Here are some stories that are either funny because they’re scary, or they would be funny if they weren’t scary. I’m not really sure.

• I saw the greatest, and worst, headline in the history of the New York Knicks about two weeks ago after a loss to the Oklahoma City Thunder.

“New York Knicks say haunted hotel was a problem before loss to Thunder.”

Really. Yes, really. It’s still on the New York Daily News Web site.

OK, the paper did report the Skirven Hotel has had reports of sightings and strange noises, and there’s a legend that somebody at the hotel jumped to their death in the 1930s.

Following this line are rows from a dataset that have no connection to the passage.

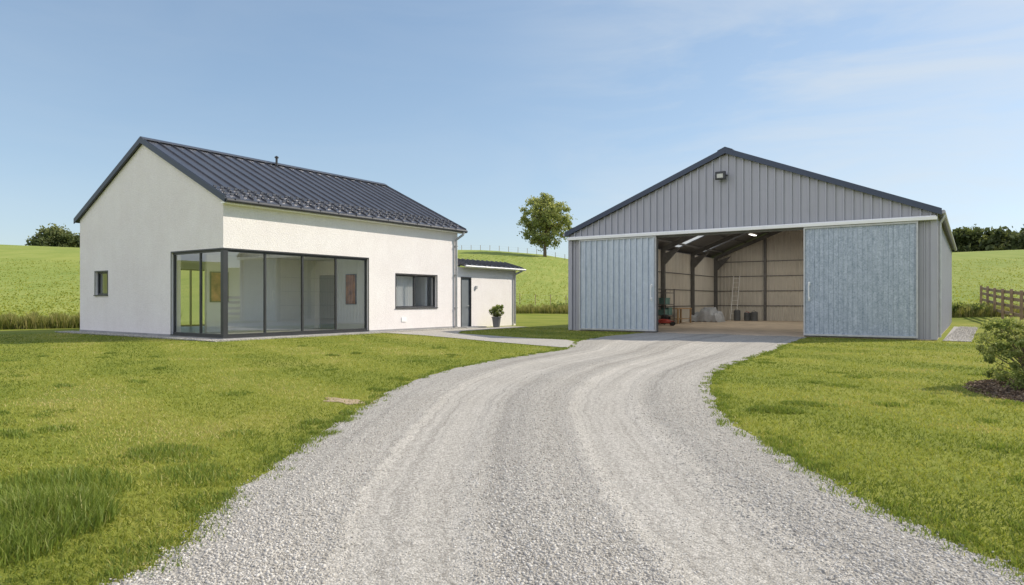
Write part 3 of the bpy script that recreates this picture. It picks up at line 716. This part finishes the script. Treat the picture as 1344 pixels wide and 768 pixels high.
m_galv1=galv('galvanised_sheet',(.45,.51,.58),(.62,.68,.75),22,.12)
m_galv2=galv('weathered_galvanised_sheet',(.24,.30,.37),(.53,.59,.665),26,.28)
WB=7.1; DB=20.5
def bz(x): return 7.36-.405*abs(x)
def corr(mb,axis,c,sgn,a0,a1,z0,ztop,p=.3,d=.035,w0=.55,w1=.07):
    zt=ztop if callable(ztop) else (lambda a:ztop)
    zb_=z0 if callable(z0) else (lambda a:z0)
    pts=[]; a=a0
    while a<a1-1e-6:
        for f,o in ((0,0),(w0,0),(w0+w1,d),(1-w1,d)):
            q=a+f*p
            if q<a1: pts.append((q,o))
        a+=p
    pts.append((a1,0))
    vs=[]
    for q,o in pts:
        cc=c+sgn*o
        for z in (zb_(q),zt(q)): vs.append((q,cc,z) if axis=='x' else (cc,q,z))
    mb.add(vs,[(2*i,2*i+2,2*i+3,2*i+1) for i in range(len(pts)-1)])
gt=lambda x: bz(x)-.14
mb=MB()
corr(mb,'x',0,-1,-WB,WB,4.22,gt,.30,.065,.74,.035)
mb.make('gable_cladding',m_clad,barn)
mb=MB()
corr(mb,'x',0,-1,-WB,-2.9,0.03,4.215,.30,.04,.78,.05); corr(mb,'x',0,-1,2.92,WB,.03,4.215,.30,.04,.78,.05)
corr(mb,'y',WB,1,0,DB,.03,4.42,.3,.035); corr(mb,'y',-WB,-1,0,DB,.03,4.42,.3,.035)
corr(mb,'x',DB,1,-WB,WB,.03,gt,.3,.035)
mb.make('wall',m_clad,barn)
mb=MB()
corr(mb,'y',WB-.28,-1,.1,DB-.1,.03,4.3,.25,.05); corr(mb,'y',-WB+.28,1,.1,DB-.1,.03,4.3,.25,.05)
corr(mb,'x',DB-.2,-1,-WB+.28,WB-.28,.03,lambda x:gt(x)-.12,.25,.05)
mb.box(-WB+.1,-2.95,.08,.1,.03,4.2); mb.box(2.97,WB-.1,.08,.1,.03,4.2)
mb.make('interior_lining',m_line,barn)
mb=MB(); mb.box(-WB-.03,WB+.03,-.02,DB+.03,-.1,.028); mb.make('floor',m_conc,barn)
mb=MB(); mb.box(-WB-.02,WB+.06,-.29,-.075,4.10,4.20); mb.make('door_rail',m_white,barn,label='long white sliding door rail')
mb=MB(); mb.box(-WB-.02,WB+.02,-.095,-.067,4.202,4.26); mb.make('flashing',m_white,barn)
mb=MB(); mb.box(WB-.14,WB+.05,-.085,-.043,.03,4.09); mb.box(WB+.036,WB+.06,-.042,.14,.03,4.4); mb.make('corner_trim',m_clad,barn)
mb=MB(); mb.box(-WB-.05,-WB+.14,-.085,-.043,.03,4.09); mb.box(-WB-.06,-WB-.036,-.042,.14,.03,4.4); mb.make('corner_trim',m_clad,barn)
mb=MB(); mb.box(-3.02,-2.9,-.06,.12,.03,4.1); mb.box(2.92,3.04,-.06,.12,.03,4.1); mb.box(-3.02,3.04,-.04,.14,4.02,4.1) ; mb.make('door_frame',m_steel,barn)
m_rl,nt,out=newmat('translucent_rooflight')
tb=N(nt,'ShaderNodeBsdfTranslucent'); tcn=N(nt,'ShaderNodeTexCoord').outputs['Object']
L(nt,ramp(nt,noise(nt,tcn,3,4),[(.3,(.62,.64,.62)),(.7,(.74,.76,.74))]),tb.inputs[0])
db_=N(nt,'ShaderNodeBsdfDiffuse'); db_.inputs[0].default_value=(.6,.62,.6,1)
mx=N(nt,'ShaderNodeMixShader'); mx.inputs[0].default_value=.3; L(nt,tb.outputs[0],mx.inputs[1]); L(nt,db_.outputs[0],mx.inputs[2]); L(nt,mx.outputs[0],out.inputs[0])
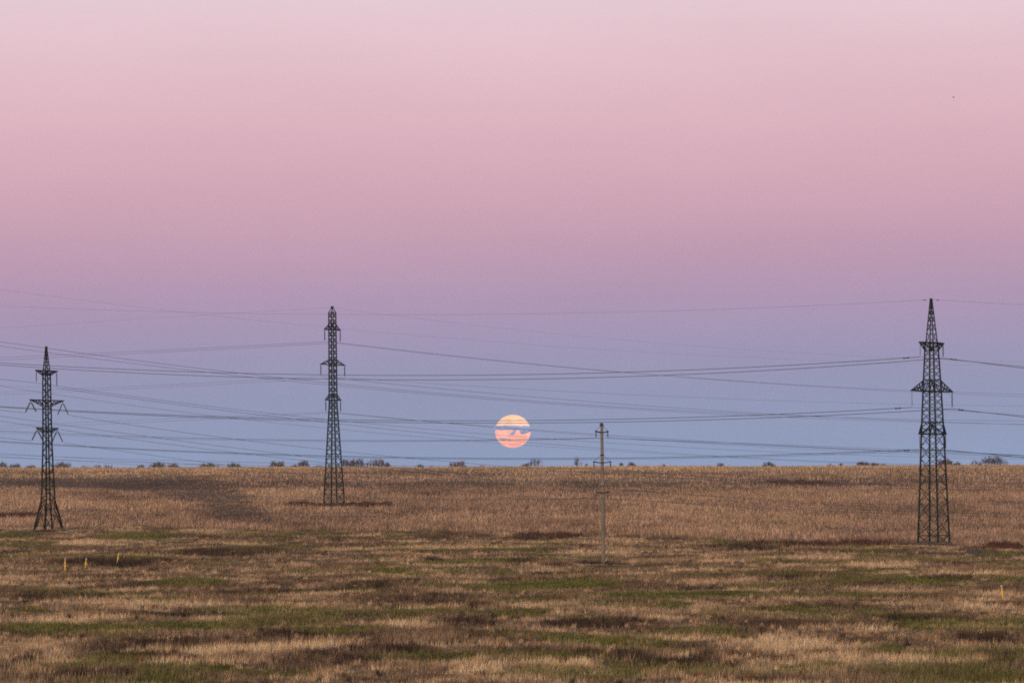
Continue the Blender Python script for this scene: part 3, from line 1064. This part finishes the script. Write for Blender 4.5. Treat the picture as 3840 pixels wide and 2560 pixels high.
wire('thin conductor from the right fork of the left pylon\'s lowest crossarm, sloping right', C('low', 'far', 'r'), [(348, 1678), (653, 1717), (762, 1732), (1000, 1762), (1600, 1825), (2560, 1905)], 780, md, GC)

GE = 'wires crossing behind the pylons'
wire('thin wire just under the left pylon\'s spire wire, sloping right across the whole sky', None, [(0, 1301), (250, 1330), (653, 1372), (1000, 1416), (1230, 1448), (1280, 1455), (2560, 1543), (3430, 1579), (3840, 1592)], 1100, 0.028, GE, D0=700, deg=3)
wire('highest faint wire, sloping from the pink upper left down behind the right pylon', None, [(0, 1086), (707, 1173), (1018, 1203), (1280, 1236), (2560, 1328), (3100, 1352), (3840, 1372)], 1100, fa, GE, D0=700, deg=3)
wire('thin wire below the left pylon\'s top crossarm, sloping right across the moon', None, [(0, 1448), (190, 1475), (517, 1519), (724, 1552), (1230, 1605), (1700, 1648), (2249, 1688), (2560, 1705), (3840, 1762)], 1100, 0.022, GE, D0=690, deg=3)
wire('thin wire passing just under the left pylon\'s widest crossarm towards the field', None, [(0, 1557), (327, 1609), (724, 1660), (1034, 1693), (1230, 1720), (1600, 1765), (2200, 1822), (3840, 1922)], 760, md, GE, D0=640, deg=3)
wire('thin wire passing just above the left pylon\'s lowest crossarm towards the field', None, [(0, 1579), (218, 1609), (544, 1652), (871, 1693), (1230, 1737), (1700, 1786), (2560, 1850), (3840, 1905)], 740, md, GE, D0=640, deg=3)
wire('upper of two faint wires low over the bushes at the left edge', None, [(0, 1699), (359, 1720), (871, 1749), (1500, 1780), (2200, 1812)], 800, 0.02, GE, D0=660)
wire('lower of two faint wires low over the bushes at the left edge', None, [(0, 1711), (460, 1738), (900, 1763), (1500, 1795), (2200, 1828)], 790, 0.02, GE, D0=650)

GP = 'wires of the concrete pole'
Pq = lambda *k: ATT[('P',) + k]
wire('wire from the left tip of the pole\'s top crossarm, running left across the moon', Pq('top', 'near'), [(1824, 1647), (1607, 1651), (1280, 1654), (724, 1639), (381, 1631), (0, 1615)], 640, 0.030, GP)
wire('wire from the right tip of the pole\'s top crossarm, running left across the moon', Pq('top', 'far'), [(1824, 1650), (1280, 1658), (724, 1645), (0, 1621)], 650, 0.018, GP)
wire('wire from the left tip of the pole\'s top crossarm, running right', Pq('top', 'near'), [(2560, 1647), (3100, 1677), (3840, 1705)], 560, 0.018, GP)
wire('wire from the right tip of the pole\'s top crossarm, running right', Pq('top', 'far'), [(2560, 1651), (3100, 1683), (3840, 1713)], 560, 0.026, GP)
wire('wire from the left tip of the pole\'s middle crossarm, running left along the skyline', Pq('mid', 'near'), [(1800, 1747), (1280, 1743), (0, 1704)], 640, 0.02, GP)
wire('wire from the right tip of the pole\'s middle crossarm, running left along the skyline', Pq('mid', 'far'), [(1800, 1754), (1280, 1752), (0, 1714)], 650, 0.02, GP)
wire('wire from the left tip of the pole\'s middle crossarm, running right over the field', Pq('mid', 'near'), [(2560, 1783), (3200, 1812), (3840, 1828)], 560, 0.022, GP)
wire('wire from the right tip of the pole\'s middle crossarm, running right over the field', Pq('mid', 'far'), [(2560, 1789), (3200, 1820), (3840, 1838)], 560, 0.022, GP)
wire('wire from the left tip of the pole\'s lowest crossarm, running left over the field', Pq('low', 'near'), [(1660, 1866), (900, 1862), (0, 1836)], 640, 0.022, GP)
wire('wire from the right tip of the pole\'s lowest crossarm, running left over the field', Pq('low', 'far'), [(1660, 1872), (900, 1870), (0, 1846)], 650, 0.022, GP)
wire('wire from the left tip of the pole\'s lowest crossarm, running right over the field', Pq('low', 'near'), [(2560, 1879), (3050, 1907), (3840, 1926)], 560, 0.022, GP)
wire('wire from the right tip of the pole\'s lowest crossarm, running right over the field', Pq('low', 'far'), [(2560, 1884), (3050, 1914), (3840, 1938)], 560, 0.022, GP)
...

And then there’s the time I stayed at a hotel and couldn’t get sleep because of the noises. But it wasn’t a haunted hotel — I just did crappy research, and I booked a hotel room next to a railroad station.

Center Eddy Curry says he got two hours of sleep before the loss because he couldn’t stop thinking about ghosts in the hotel, and he went to stay in a teammate’s room so he wouldn’t be alone on the 10th floor.

Forward Jared Jeffries said, “The place is haunted. It’s scary.”

Here’s what’s scarier: The Knicks are paying Curry and Jeffries $17.1 million this season. And they’re going to spend the summer telling LeBron James they can build a championship nucleus around him.

• I came across an amusing and troubling story yesterday about the Texas State Board of Education’s error in throwing out a book over author confusion.

The author of “Brown Bear, Brown Bear, What Do You See?” was Bill Martin Jr., who died in 2004. His book got taken off the state’s curriculum list because a board member thought he was Bill Martin, a DePaul University professor who wrote “Biblical Marxism,” a book with criticisms of American capitalism.

The name mistake, if not condoned, can be understood. I’ve been mistaken for a few different Kevin Wilsons in my life.

My problem is this: there’s no indication that anybody on the education board read, “Brown Bear, Brown Bear, What Do You See?” (And it wouldn’t have taken long — there’s a YouTube video of Martin reading the entire book in 1:44.) But they voted to take it off the curriculum list, because of what was said in another book that they never read.

Perhaps if they had, they would have seen that the “Brown Bear” series was a kid’s book with talking animals, and no criticisms on the American system. And maybe later, they’d realize banning a book because it contains criticisms of the America system runs counter to the American system.

But maybe I’m a children’s author too, because that last paragraph’s a total fairy tale.